Data extracted from a collection:
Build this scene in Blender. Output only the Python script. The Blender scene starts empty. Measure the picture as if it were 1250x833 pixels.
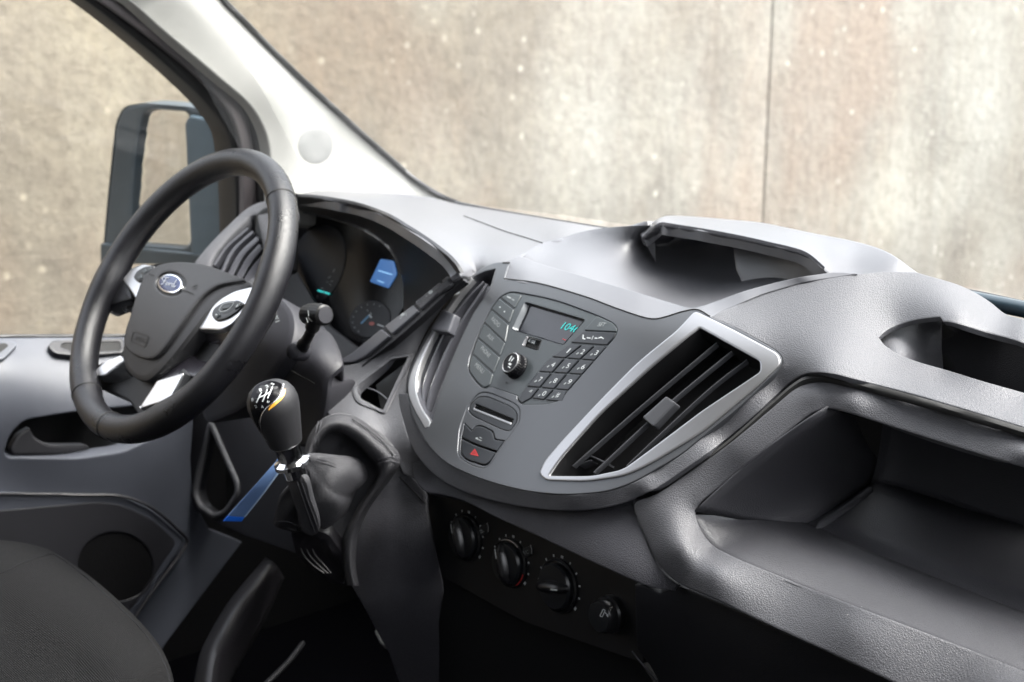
import bpy, bmesh, math, random
import numpy as np
from mathutils import Vector, Matrix
from mathutils.geometry import delaunay_2d_cdt
random.seed(4)
# ------------------------------------------------------------------ camera, sky, sun
SC = bpy.context.scene
COL = SC.collection
FPX = 1736.0                                   # 50 mm lens on a 36 mm film, photograph 1250 px wide
YAW, PITCH = math.radians(50), math.radians(15)
c_, s_ = math.cos(YAW), math.sin(YAW)
FW = np.array([-s_*math.cos(PITCH), c_*math.cos(PITCH), -math.sin(PITCH)])
RT = np.array([c_, s_, 0.0]); UP = np.cross(RT, FW)
cam = bpy.data.cameras.new('camera'); camo = bpy.data.objects.new('camera', cam); COL.objects.link(camo)
cam.sensor_width = 36; cam.lens = 50; cam.clip_start = .05; cam.clip_end = 300
camo.location = (0, 0, 0); camo.rotation_euler = (math.radians(75), 0, YAW)
cam.dof.use_dof = True; cam.dof.focus_distance = 1.36; cam.dof.aperture_fstop = 8
SC.camera = camo
w = bpy.data.worlds.new('World'); SC.world = w; w.use_nodes = True
nt = w.node_tree; sky = nt.nodes.new('ShaderNodeTexSky'); sky.sky_type = 'NISHITA'; sky.sun_disc = False
SUN_EL, SUN_ROT = math.radians(62), math.radians(50)
sky.sun_elevation = SUN_EL; sky.sun_rotation = SUN_ROT; sky.air_density = 1.2; sky.dust_density = 9; sky.ozone_density = 1.0
bg = nt.nodes['Background']; bg.inputs["Strength"].default_value = .15
hs = nt.nodes.new('ShaderNodeHueSaturation'); hs.inputs['Saturation'].default_value = .3   # thin cloud takes the blue out
nt.links.new(sky.outputs[0], hs.inputs['Color']); nt.links.new(hs.outputs[0], bg.inputs['Color'])
sun = bpy.data.lights.new('sun', 'SUN'); suno = bpy.data.objects.new('sun', sun); COL.objects.link(suno)
sun.energy = .6; sun.angle = math.radians(35); sun.color = (1, .97, .93)
# light comes from above ahead of the van, over the wall top
sd = Vector((math.sin(SUN_ROT)*math.cos(SUN_EL), math.cos(SUN_ROT)*math.cos(SUN_EL), math.sin(SUN_EL)))
suno.rotation_euler = sd.to_track_quat('Z', 'Y').to_euler()
SC.view_settings.view_transform = 'Standard'; SC.view_settings.look = 'None'
SC.view_settings.exposure = 2.95; SC.view_settings.gamma = 1.0
# ------------------------------------------------------------------ photo geometry helpers
def ray(px, py):
    px = np.asarray(px, float); py = np.asarray(py, float)
    u = ((px-625)/FPX)[..., None]; v = ((416.5-py)/FPX)[..., None]
    return FW + u*RT + v*UP
def at(px, py, x=None, y=None, z=None, s=None):
    d = ray(px, py)
    if s is None:
        s = x/d[0] if x is not None else (y/d[1] if y is not None else z/d[2])
    return d*s
class Plane:
    def __init__(s, p, n): s.p = np.array(p, float); s.n = np.array(n, float)/np.linalg.norm(n)
    def __call__(s, px, py):
        d = ray(px, py); return d*((s.p@s.n)/(d@s.n))[..., None]
class Curved:
    """y = f(x, z)"""
    def __init__(s, f, s0=1.5): s.f = f; s.s0 = s0
    def __call__(s, px, py):
        d = ray(px, py); t = np.full(d.shape[:-1], s.s0)
        for _ in range(14):
            g = t*d[..., 1]-s.f(t*d[..., 0], t*d[..., 2]); e = 1e-4
            g2 = (t+e)*d[..., 1]-s.f((t+e)*d[..., 0], (t+e)*d[..., 2])
            t = t-g/((g2-g)/e)
        return d*t[..., None]
class TPS:
    """smooth surface through control points given as (px, py, axis, value)"""
    def __init__(s, ctrl, lam=0.0):
        P = np.array([(c[0], c[1]) for c in ctrl], float)/100
        q = []
        for c in ctrl:
            d = ray(c[0], c[1]); ax = c[2]
            if ax == 's': t = c[3]
            elif callable(ax):
                p = ax(np.array(c[0], float), np.array(c[1], float)); t = p@FW+(c[3] if len(c) > 3 else 0)
            else: t = c[3]/d['xyz'.index(ax)]
            q.append(1/t)
        n = len(P); D = np.linalg.norm(P[:, None]-P[None], axis=2)
        K = np.where(D > 0, D*D*np.log(D+1e-12), 0)+lam*np.eye(n)
        A = np.zeros((n+3, n+3)); A[:n, :n] = K; A[:n, n] = 1; A[:n, n+1:] = P; A[n, :n] = 1; A[n+1:, :n] = P.T
        s.w = np.linalg.lstsq(A, np.concatenate([q, [0, 0, 0]]), rcond=None)[0]; s.P = P
    def __call__(s, px, py):
        X = np.stack([np.asarray(px, float), np.asarray(py, float)], -1)/100
        D = np.linalg.norm(X[..., None, :]-s.P, axis=-1)
        n = len(s.P); k = np.where(D > 0, D*D*np.log(D+1e-12), 0)
        inv = k@s.w[:n]+s.w[n]+X@s.w[n+1:]
        return ray(px, py)/inv[..., None]
def normals(S, px, py, e=.5):
    a = S(px+e, py)-S(px-e, py); b = S(px, py+e)-S(px, py-e)
    n = np.cross(b, a); n /= np.linalg.norm(n, axis=-1)[..., None]+1e-12
    d = ray(px, py); sg = np.sign(-(n*d).sum(-1)); return n*sg[..., None]
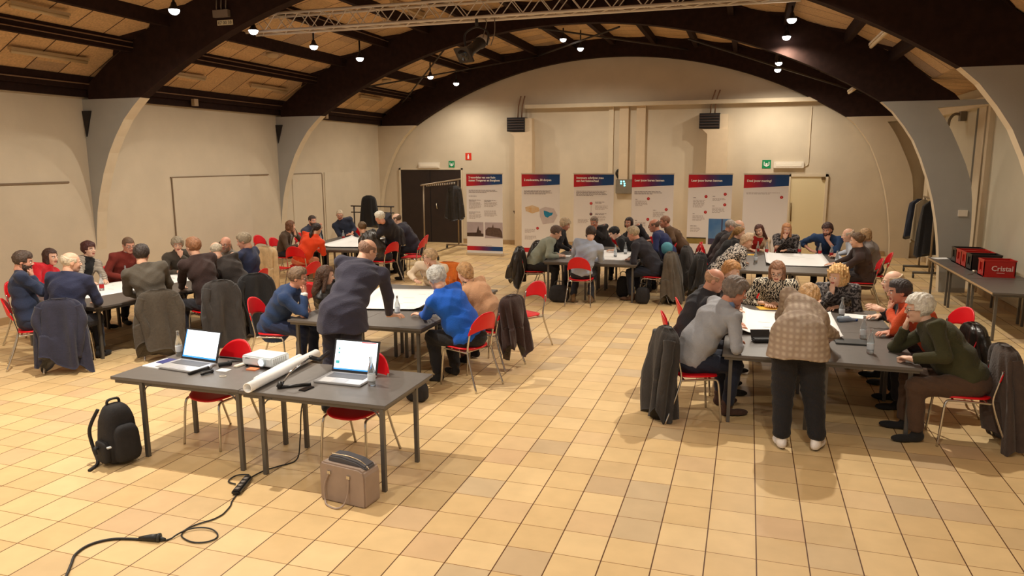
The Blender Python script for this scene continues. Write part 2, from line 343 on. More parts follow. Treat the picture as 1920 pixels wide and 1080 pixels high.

> _What needs to be done_: Copy every entry word for word, but omit the pictures.

> _Response to this task_:
Build this scene in Blender. Output only the Python script. The Blender scene starts empty. Measure the picture as if it were 1250x833 pixels.
import bpy, bmesh, math, random
import numpy as np
from mathutils import Vector, Matrix
from mathutils.geometry import delaunay_2d_cdt
random.seed(4)
# ------------------------------------------------------------------ camera, sky, sun
SC = bpy.context.scene
COL = SC.collection
FPX = 1736.0                                   # 50 mm lens on a 36 mm film, photograph 1250 px wide
YAW, PITCH = math.radians(50), math.radians(15)
c_, s_ = math.cos(YAW), math.sin(YAW)
FW = np.array([-s_*math.cos(PITCH), c_*math.cos(PITCH), -math.sin(PITCH)])
RT = np.array([c_, s_, 0.0]); UP = np.cross(RT, FW)
cam = bpy.data.cameras.new('camera'); camo = bpy.data.objects.new('camera', cam); COL.objects.link(camo)
cam.sensor_width = 36; cam.lens = 50; cam.clip_start = .05; cam.clip_end = 300
camo.location = (0, 0, 0); camo.rotation_euler = (math.radians(75), 0, YAW)
cam.dof.use_dof = True; cam.dof.focus_distance = 1.36; cam.dof.aperture_fstop = 8
SC.camera = camo
w = bpy.data.worlds.new('World'); SC.world = w; w.use_nodes = True
nt = w.node_tree; sky = nt.nodes.new('ShaderNodeTexSky'); sky.sky_type = 'NISHITA'; sky.sun_disc = False
SUN_EL, SUN_ROT = math.radians(62), math.radians(50)
sky.sun_elevation = SUN_EL; sky.sun_rotation = SUN_ROT; sky.air_density = 1.2; sky.dust_density = 9; sky.ozone_density = 1.0
bg = nt.nodes['Background']; bg.inputs["Strength"].default_value = .15
hs = nt.nodes.new('ShaderNodeHueSaturation'); hs.inputs['Saturation'].default_value = .3   # thin cloud takes the blue out
nt.links.new(sky.outputs[0], hs.inputs['Color']); nt.links.new(hs.outputs[0], bg.inputs['Color'])
sun = bpy.data.lights.new('sun', 'SUN'); suno = bpy.data.objects.new('sun', sun); COL.objects.link(suno)
sun.energy = .6; sun.angle = math.radians(35); sun.color = (1, .97, .93)
# light comes from above ahead of the van, over the wall top
sd = Vector((math.sin(SUN_ROT)*math.cos(SUN_EL), math.cos(SUN_ROT)*math.cos(SUN_EL), math.sin(SUN_EL)))
suno.rotation_euler = sd.to_track_quat('Z', 'Y').to_euler()
SC.view_settings.view_transform = 'Standard'; SC.view_settings.look = 'None'
SC.view_settings.exposure = 2.95; SC.view_settings.gamma = 1.0
# ------------------------------------------------------------------ photo geometry helpers
def ray(px, py):
    px = np.asarray(px, float); py = np.asarray(py, float)
    u = ((px-625)/FPX)[..., None]; v = ((416.5-py)/FPX)[..., None]
    return FW + u*RT + v*UP
def at(px, py, x=None, y=None, z=None, s=None):
    d = ray(px, py)
    if s is None:
        s = x/d[0] if x is not None else (y/d[1] if y is not None else z/d[2])
    return d*s
class Plane:
    def __init__(s, p, n): s.p = np.array(p, float); s.n = np.array(n, float)/np.linalg.norm(n)
    def __call__(s, px, py):
        d = ray(px, py); return d*((s.p@s.n)/(d@s.n))[..., None]
class Curved:
    """y = f(x, z)"""
    def __init__(s, f, s0=1.5): s.f = f; s.s0 = s0
    def __call__(s, px, py):
        d = ray(px, py); t = np.full(d.shape[:-1], s.s0)
        for _ in range(14):
            g = t*d[..., 1]-s.f(t*d[..., 0], t*d[..., 2]); e = 1e-4
            g2 = (t+e)*d[..., 1]-s.f((t+e)*d[..., 0], (t+e)*d[..., 2])
            t = t-g/((g2-g)/e)
        return d*t[..., None]
class TPS:
    """smooth surface through control points given as (px, py, axis, value)"""
    def __init__(s, ctrl, lam=0.0):
        P = np.array([(c[0], c[1]) for c in ctrl], float)/100
        q = []
        for c in ctrl:
            d = ray(c[0], c[1]); ax = c[2]
            if ax == 's': t = c[3]
            elif callable(ax):
                p = ax(np.array(c[0], float), np.array(c[1], float)); t = p@FW+(c[3] if len(c) > 3 else 0)
            else: t = c[3]/d['xyz'.index(ax)]
            q.append(1/t)
        n = len(P); D = np.linalg.norm(P[:, None]-P[None], axis=2)
        K = np.where(D > 0, D*D*np.log(D+1e-12), 0)+lam*np.eye(n)
        A = np.zeros((n+3, n+3)); A[:n, :n] = K; A[:n, n] = 1; A[:n, n+1:] = P; A[n, :n] = 1; A[n+1:, :n] = P.T
        s.w = np.linalg.lstsq(A, np.concatenate([q, [0, 0, 0]]), rcond=None)[0]; s.P = P
    def __call__(s, px, py):
        X = np.stack([np.asarray(px, float), np.asarray(py, float)], -1)/100
        D = np.linalg.norm(X[..., None, :]-s.P, axis=-1)
        n = len(s.P); k = np.where(D > 0, D*D*np.log(D+1e-12), 0)
        inv = k@s.w[:n]+s.w[n]+X@s.w[n+1:]
        return ray(px, py)/inv[..., None]
def normals(S, px, py, e=.5):
    a = S(px+e, py)-S(px-e, py); b = S(px, py+e)-S(px, py-e)
    n = np.cross(b, a); n /= np.linalg.norm(n, axis=-1)[..., None]+1e-12
    d = ray(px, py); sg = np.sign(-(n*d).sum(-1)); return n*sg[..., None]
The Blender Python script for this scene continues. Write part 2, from line 343 on. More parts follow. Treat the picture as 1920 pixels wide and 1080 pixels high.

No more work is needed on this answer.